A key catalyst behind this resurgence has been the construction of new housing. Between 2010 and 2019, the city saw the addition of just 708 new housing units, according to the Southeast Michigan Council of Governments. However, much of the recent construction can be attributed to the philanthropic arms of large local businesses. One notable example is Ford Motor, which is close to completing a 30-acre mixed-use development at Michigan Central Station, a once-abandoned landmark that stood as a stark reminder of the city’s bankruptcy struggles.

While the automotive sector remains an integral part of Detroit’s identity, the city has wisely recognized the need to diversify its economic portfolio. By nurturing innovation and entrepreneurship, Detroit has paved the way for expanding industries in the technology, advanced manufacturing and renewable energy fields. This shift has not only bolstered the city’s economic resilience but also provided opportunities for its residents to engage in high-skill, high-wage jobs, fostering a sense of hope and prosperity.

Local leaders in Detroit recognized the need for bold tax and spending policies to stimulate economic development, particularly in the downtown area. In July 2022, the Detroit City Council finalized a tax abatement for real estate developer Bedrock, enabling the financing of the $1.4 billion Hudson’s site project. This tax abatement, with a potential value of up to $60 million over a decade, aligns with the council’s approach to other major developments, driven by high local tax rates.

Bedrock, part of a group of companies controlled by billionaire investor Dan Gilbert, has been instrumental in the revitalization efforts. Gilbert’s decision to relocate several businesses downtown in 2010 sparked a domino effect, attracting further investment and spurring economic growth. The city’s new tax, spending and placemaking policies have not only garnered the attention of bond investors in recent years but also provided an additional revenue source for local government. As of 2023, Gilbert’s impact in Detroit has reached over $100 million.

In a resounding testament to Detroit’s remarkable turnaround, the city has found itself in an unprecedented position of fiscal abundance. Mayor Mike Duggan recently submitted a request to the Detroit City Council seeking to amend the current fiscal year budget and utilize a surplus of $156 million. This surplus, derived from the 2021-2022 fiscal year which ended on June 30, has paved the way for a transformative period of investment and growth. With a budget that has increased to $2.45 billion for the 2022-2023 fiscal year, Detroit is poised to capitalize on its success and propel its revitalization efforts to new heights.
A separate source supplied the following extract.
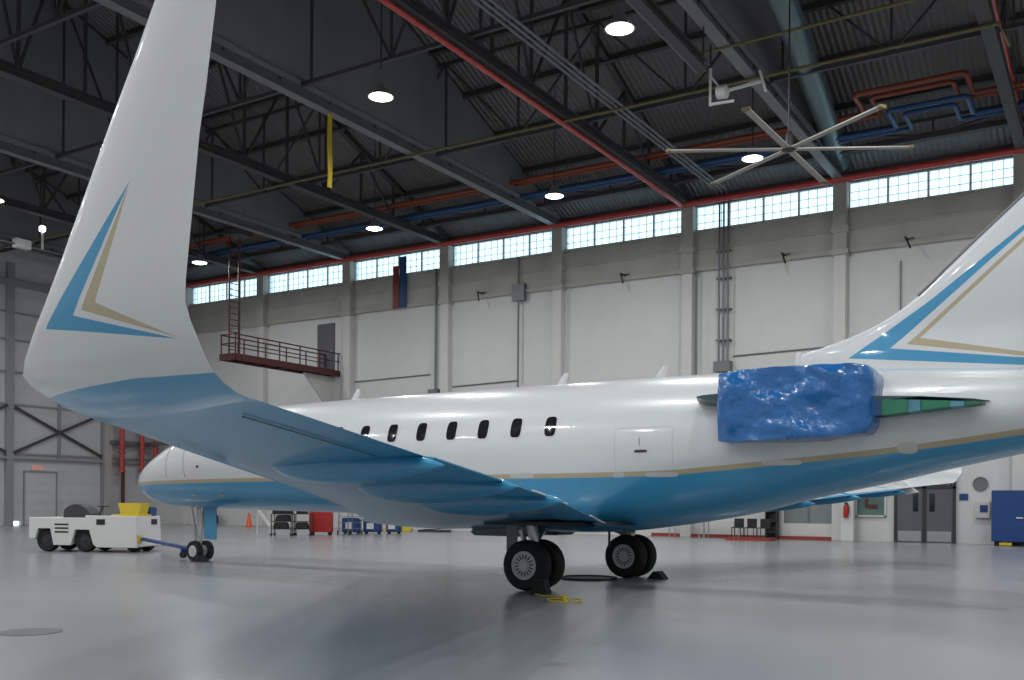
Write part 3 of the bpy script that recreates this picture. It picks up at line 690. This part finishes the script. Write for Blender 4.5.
for k in range(3): dr.tube([(-15.75 - .22 * k, 12, 16.3), (-15.95 - .22 * k, 44.7, 16.5), (-16.1 - .22 * k, D - .35, 16.3), (-16.1 - .22 * k, D - .32, 8.4)], .05, 8)
cd_ = dr.build('conduit_run', 'grey_steel', smooth=True); tag(cd_, 'three parallel grey conduits dropping down the window wall behind the blue wrap', 'conduit')
MB().box(-16.75, -15.95, D - .5, D, 8.0, 8.5).build('junction_box', 'grey_steel', cd_)
for z in (9.5, 11, 12.5, 13.8): MB().box(-16.7, -15.98, D - .38, D, z, z + .06).build('strap_bracket', 'grey_steel', cd_)
def cond(x, z0, z1, label, r=.05):
    c = MB(); c.tube([(x, D - .08 if z1 < 13 else D - .3, z1), (x, D - .08 if z1 < 13 else D - .3, z0)], r, 8); o = c.build('conduit', 'grey_steel', smooth=True); tag(o, label, 'conduit', 'wall conduits'); return o
o = cond(-27.9, 7, 14.9, 'grey conduit on the wall left of the third visible column', .05); MB().box(-28.25, -27.5, D - .42, D - .12, 12.6, 13.5).build('junction_box', 'grey_steel', o)
o = cond(-33.45, 7.9, 15, 'grey conduit beside the column right of the banner', .06); MB().box(-33.95, -33.3, D - .35, D, 7.6, 8.1).build('junction_box', 'grey_steel', o)
cond(-17.7, 7, 13, 'thin conduit right of the column near the triple conduits', .04); cond(-8.3, 8, 12.4, 'thin conduit on the white wall right of the last full column', .03)
cond(-6.3, 2.5, 7, 'thin conduit on the wall above the blue container', .04)
for xa, xb, z, lb in ((-15.9, -11.2, 8.75, 'right of the triple conduits'), (-39.7, -34.0, 8.9, 'right of the catwalk'), (-32.4, -28.0, 8.2, 'above the fuselage crown')):
    tag(MB().tube([(xa, D - .05, z), (xb, D - .05, z + .1)], .035, 8).build('conduit', 'grey_steel'), 'horizontal grey conduit on the white wall ' + lb, 'conduit', 'wall conduits')
# small wall brackets on the concrete band
for x_, lb in ((-30.3, 'left'), (-21.6, 'middle'), (-13.4, 'right'), (-8.0, 'rightmost')):
    b_ = MB(); b_.bar((0, -.12, .1), (0, -.75, .1), .07); b_.bar((0, -.7, .1), (.25, -.95, -.45), .06); b_.bar((-.1, -.3, .12), (.3, -.35, .12), .05)
    tag(b_.build('wall_bracket', 'dark_metal', loc=(x_, D, 13.15)), lb + ' small dark bracket sticking out of the concrete band', 'bracket', 'wall brackets')

# rail with white bracket, hanging near the fan
rl = thing('hanging_rail', 'dark overhead rail with pale flanges ending in a white bracket', 'rail', (-10.95, 28.7, 14.85))
MB().box(-.16, .16, -22, 0, -.02, .02).box(-.16, .16, -22, 0, .28, .32).box(-.03, .03, -22, 0, 0, .3).build('beam', 'roof_steel', rl)
MB().box(-.2, -.15, -22, 0, -.02, .06).build('flange', 'grey_steel', rl)
for y in (0, -7, -14, -21): MB().tube([(0, y, .3), (0, y, ZCH - 14.8)], .03, 8).build('hanger', 'dark_metal', rl)
bk = thing('projector_bracket', 'white metal bracket assembly hanging beside the ceiling fan', 'bracket', (-11.2, 30.0, 14.65))
fr = MB(); fr.bar((0, 0, .85), (0, 0, -.35), .07); fr.bar((0, 0, -.3), (.75, .1, -.3), .07); fr.bar((0, 0, .6), (.5, .1, -.1), .06); fr.bar((1.55, .15, .5), (1.75, .15, -.2), .07); fr.bar((0.2, .1, .05), (1.6, .15, .15), .08)
fr.build('frame', 'white_metal', bk); MB().lathe([(.02, -.2), (.2, -.18), (.22, .12), (.1, .2), (.02, .2)], (.38, .08, .05), 'x', 16).build('fixture', 'white_metal', bk, smooth=True)
MB().tube([(0, 0, .85), (0, 0, ZCH - 14.65)], .03, 8).build('hanger', 'dark_metal', bk)
# mini fixtures at far left under roof
fx = thing('spot_fixture', 'small bright spot fixture on a rail left of the winglet', 'light fixture', (-47.0, 29.6, 14.3))
MB().tube([(0, -6, .05), (0, 9, .1)], .05, 8).build('rail', 'grey_steel', fx); MB().box(-.2, .2, -.9, -.1, -.1, .35).build('clamp', 'white_metal', fx, bevel=.03)
MB().tube([(0, .6, .1), (0, .6, 1.0)], .06, 8).build('stem', 'white_metal', fx); MB().lathe([(.05, .0), (.15, .05), (.15, .25), (.05, .32)], (0, .6, 1.0)).build('bulb', 'lens', fx, smooth=True)
MB().tube([(0, -3, .1), (0, -3, 2.1)], .02, 6).tube([(0, 6, .1), (0, 6, 2.1)], .02, 6).build('hanger', 'dark_metal', fx)
sp = thing('lifting_strap', 'bright yellow lifting strap hanging from the long grey girder', 'strap', (-25.45, 27.95, 13.45))
MB().loft([[(-.03 + .02 * math.sin(k * .7), -.10 + .012 * math.sin(k), k * .31), (.03 + .02 * math.sin(k * .7), -.10 + .012 * math.sin(k), k * .31), (.03 + .02 * math.sin(k * .7), .10, k * .31), (-.03 + .02 * math.sin(k * .7), .10, k * .31)] for k in range(10)]).build('webbing', 'yellow_paint', sp)
MB().tube([(0, -.1, 2.8), (-.22, 0, 2.95), (0, .1, 2.8)], .03, 6).build('hook', 'dark_metal', sp)

# ------------------------------------------------------------------ catwalk
cw = thing('catwalk', 'rust-red steel catwalk with railings and ladder high on the window wall', 'catwalk', (-41.5, D, 9.6))
dk = MB(); dk.box(-.55, .55, -8.45, 0, -.12, -.04); dk.box(-.6, -.5, -8.45, 0, -.3, .05); dk.box(.5, .6, -8.45, 0, -.3, .05); dk.box(-.6, .6, -8.5, -8.4, -.3, .05)
for k in range(9): dk.box(-.5, .5, -8.3 + k, -8.2 + k, -.28, -.12)
dk.build('deck', 'rust_paint', cw)
for s in (-.55, .55):
    rl_ = MB(); rl_.tube([(s, -8.45, 1.1), (s, 0, 1.1)], .04, 8); rl_.tube([(s, -8.45, .6), (s, 0, .6)], .03, 8)
    for k in range(6): rl_.tube([(s, -8.4 + 1.65 * k, 0), (s, -8.4 + 1.65 * k, 1.1)], .04, 8)
    rl_.build('railing', 'rust_paint', cw)
MB().tube([(-.55, -8.45, 1.1), (.55, -8.45, 1.1)], .04, 8).tube([(-.55, -8.45, .6), (.55, -8.45, .6)], .03, 8).build('end_railing', 'rust_paint', cw)
ld = MB()
for q in (-8.35, -7.65): ld.tube([(0, q, 0), (0, q, 6.9)], .07 if q > -8 else .05, 8)
for k in range(20): ld.tube([(0, -8.35, .3 + .33 * k), (0, -7.65, .3 + .33 * k)], .025, 6)
ld.build('ladder', 'rust_paint', cw)
MB().box(-.3, .8, -8.5, -7.4, 6.5, 6.8).build('hanger_frame', 'roof_steel', cw)
MB().prism([(-2.6, -.3), (0, -.3), (0, -2.7)], -.06, .06, 'x').build('wall_bracket', 'pale_plaster', cw)
d2 = MB().box(-42.75, -41.35, D - .06, D + .0, 9.75, 12.65).build('door_2', 'grey_door'); struct(d2); MB().box(-41.6, -41.5, D - .12, D - .06, 10.8, 10.95).build('door_handle', 'bare_metal', d2)
bn = thing('hanging_banner', 'orange and blue cloth hanging from the clerestory window', 'banner', (-36.1, D - .3, 13.0))
MB().loft([[(-.5, .02 * math.sin(k), .25 * k), (-.06, 0, .25 * k), (-.06, .03, .25 * k), (-.5, .04, .25 * k)] for k in range(11)]).build('orange_cloth', 'orange_pipe', bn)
MB().loft([[(-.02, .02 * math.sin(k), .25 * k), (.5, 0, .25 * k), (.5, .03, .25 * k), (-.02, .04, .25 * k)] for k in range(13)]).build('blue_cloth', 'blue_pipe', bn)

# red standpipes in the far left corner
for (x_, y_, z0, z1, lb) in ((-57.6, 42.9, 3.5, 15, 'leftmost and thickest red vertical pipe with flanges in the far corner'), (-57.6, 44.5, 3.6, 15, 'second red vertical pipe with flanges in the far corner'), (-57.3, 45.4, 4.3, 15, 'third red vertical pipe in the far corner, behind the jet nose')):
    p = thing('standpipe', lb, 'pipe', (x_, y_, z0), 0, 'red standpipes')
    MB().tube([(0, 0, 0), (0, 0, z1 - z0)], .17, 14).build('pipe', 'red_paint', p, smooth=True)
    f_ = MB()
    for z in (0, 1.3, 1.6, 3.4, 3.7): f_.lathe([(.17, z), (.27, z), (.27, z + .1), (.17, z + .1)], (0, 0, 0))
    f_.build('flange', 'red_paint', p)
pipe('drain_pipe', [(-58.0, 43.3, 0), (-58.0, 43.3, 4.4)], .12, 'rust_paint', 'slim dark red pipe standing by the corner column')
cr_ = MB(); cr_.box(-58.3, -54, D - .9, D - .7, 5.4, 5.65); cr_.box(-58.2, -57.9, 42.3, D - .2, 5.4, 5.65); tag(cr_.build('pipe_support', 'grey_steel'), 'grey horizontal beam holding the red standpipes', 'beam')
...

Mayor Duggan’s administration attributes the surplus to the city’s remarkable economic resurgence, as Detroit has experienced higher-than-projected revenues, primarily driven by the influx of thousands of new jobs. The growing income tax revenues generated by this thriving job market have exceeded expectations, contributing to the substantial surplus. This surplus is not only a testament to the city’s economic rebound but also a clear indication of the positive momentum that has been generated by Detroit’s determined pursuit of growth and development.